Basically, two interacting factors are responsible for the steepness of the canyon wallsfirst, the extreme resistance of the rocks to erosion, especially the granitic rocks (fig. 5), and second, the high efficiency of the river in eroding its bed as opposed to the low efficiency of subsidiary agents of erosion in widening the walls. But why haven't comparable rivers cut comparable canyons through similar rocks in other parts of Colorado? Nearly identical rocks are widespread in Colorado, and many rivers have cut deep canyons through them. Just 50 miles to the east, for example, the Taylor River has cut a great slash through similar if not identical rocks in its descent from the Sawatch Range. The Colorado cuts similar rocks in Glenwood Canyon, and so does the South Platte in the Front Range. Many other examples could be cited. But none of these valleys has both the depth and verticality of the Black Canyon. The Royal Gorge of the Arkansas is perhaps most comparable, but it is far overshadowed by the Black Canyon. Why then is the Black Canyon unique? Rapid down-cutting alone is not the answer. Downcutting must be combined with resistance on the part of the valley walls to forces tending to flare them out. While the Gunnison has cut its Black Canyon the adjacent Uncompahgre has eroded a valley equally deep but 20 to 40 times as wide. The nonresistant sides of the Uncompahgre Valley have enlarged 20 times as fast laterally as vertically. In most valleys, gullying and rill erosion by tributary streams keep pace with downcutting by the master stream. Such tributaries respond effectively to changes in regimen of the master stream. If the master stream lowers its bed, so do the tributaries because their gradients are steepened and their energy is increased. Conversely, if the master stream aggrades, the tributaries do the same as their gradients are flattened and their energy is reduced. Major tributaries of the Gunnison such as Lake Fork, Curecanti Creek, Blue Creek, Smith Fork, and Cimarron Creek are fairly well in accord with this rule. All of them are sizable perennial streams having large catchment basins and reliable discharges.

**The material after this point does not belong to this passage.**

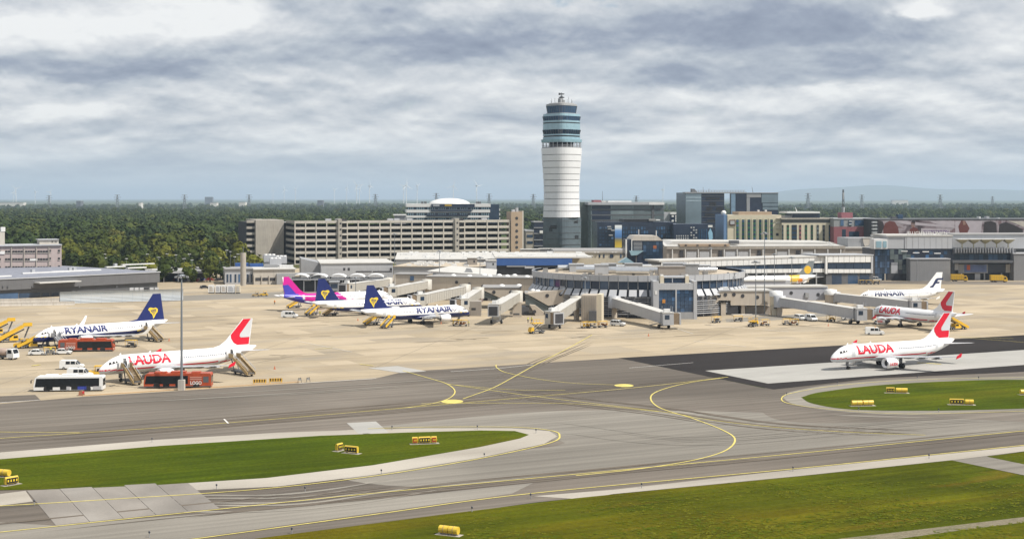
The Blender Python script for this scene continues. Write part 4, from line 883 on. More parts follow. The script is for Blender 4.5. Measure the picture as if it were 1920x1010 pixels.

But minor tributaries such as Grizzly Gulch flow intermittently from woefully small catchment basins. They terminate precariously, therefore, at the canyon rims or they find their way to the river down precipitous ravines along lines of weakness in the rocks. In either event, their erosive power is negligible compared to that of the Gunnison. The small size of their catchment basins is due chiefly to the form of the Gunnison uplift. Standing as it does above the surrounding country, the uplift sheds most of its precipitation away from the canyon to such streams as Smith Fork, Crystal Creek, and the Uncompahgre River. Many small streams that formerly flowed to the canyon, more over, have been diverted by natural drainage adjustments into streams that flow away from the canyon. As a result, only the shortest, least competent tributaries flow directly to the river in the depths of the canyon. These tributaries simply cannot keep pace with the Gunnison.
In attempting to evaluate the age of the Black Canyon, the geologist must be mindful of many variables and many uncertainties. First of all, he is not dealing with precise figures but with relative ages covering an incomprehensible immensity of time (fig. 6). In terms of relative geologic age, viewed in the vastness of geologic time, the canyon is very youthful indeedit formed only yesterday. But in terms of man's experience, his short recorded history, and his even shorter life span, the antiquity of the canyon is staggering.
The long chain of events that led up to the actual cutting of the Black Canyon began to take form in the dimmest recesses of the past, well over a billion years ago during the Precambrian Era. Much of geologic time elapsed while the stage was being set. The really critical interplay of circumstances began about 60 million years ago, at the time of the Laramide orogeny, when the Gunnison uplift first took form. These events are further described on the pages that follow. (See also fig. 7.) But the actual cutting of the canyon started perhaps a scant 2 million years ago. Acknowledging the many gaps in the local geologic record, we can, nevertheless, place fairly close limits on the time when cutting could have started. First of all, the Gunnison River did not incise its canyon until volcanism had died out in the nearby West Elk and San Juan Mountains (fig. 7). Therein is one of the real clues to the mystery. The youngest volcanic rocks that clearly antedate the canyon belong to a sequence of dark basaltic lava flows called the Hinsdale Formation. Scattered remnants are all that remain of this formation near the Black Canyon, although large masses are preserved in the San Juan Mountains. The age of the Hinsdale is generally, but doubtfully, regarded as Pliocene, an epoch that began about 11 million years ago and ended about 1 million years ago. After the Hinsdale was erupted, it was attacked by erosion, and its debris was redeposited as bouldery gravel. This also was a Pliocene event that preceded canyon cutting. Remnants of the gravel still cap some of the mesas near the head of the canyon. After Pliocene time, during the Ice Age or Pleistocene Epoch, glaciers repeatedly occupied the high valleys of the nearby mountains. Melt waters from the glaciers deposited terrace gravels along the Gunnison and its tributaries at altitudes well below the rims of the Black Canyon. Evidently then, canyon cutting began well before the start of glaciation in Pleistocene time; it must have begun late in the Pliocene. The best guess based on present knowledge places the event about 2 million years ago. Therefore, in a canyon that averages about 2,000 feet in depth, the rate of downcutting has been about 1 foot per 1,000 years.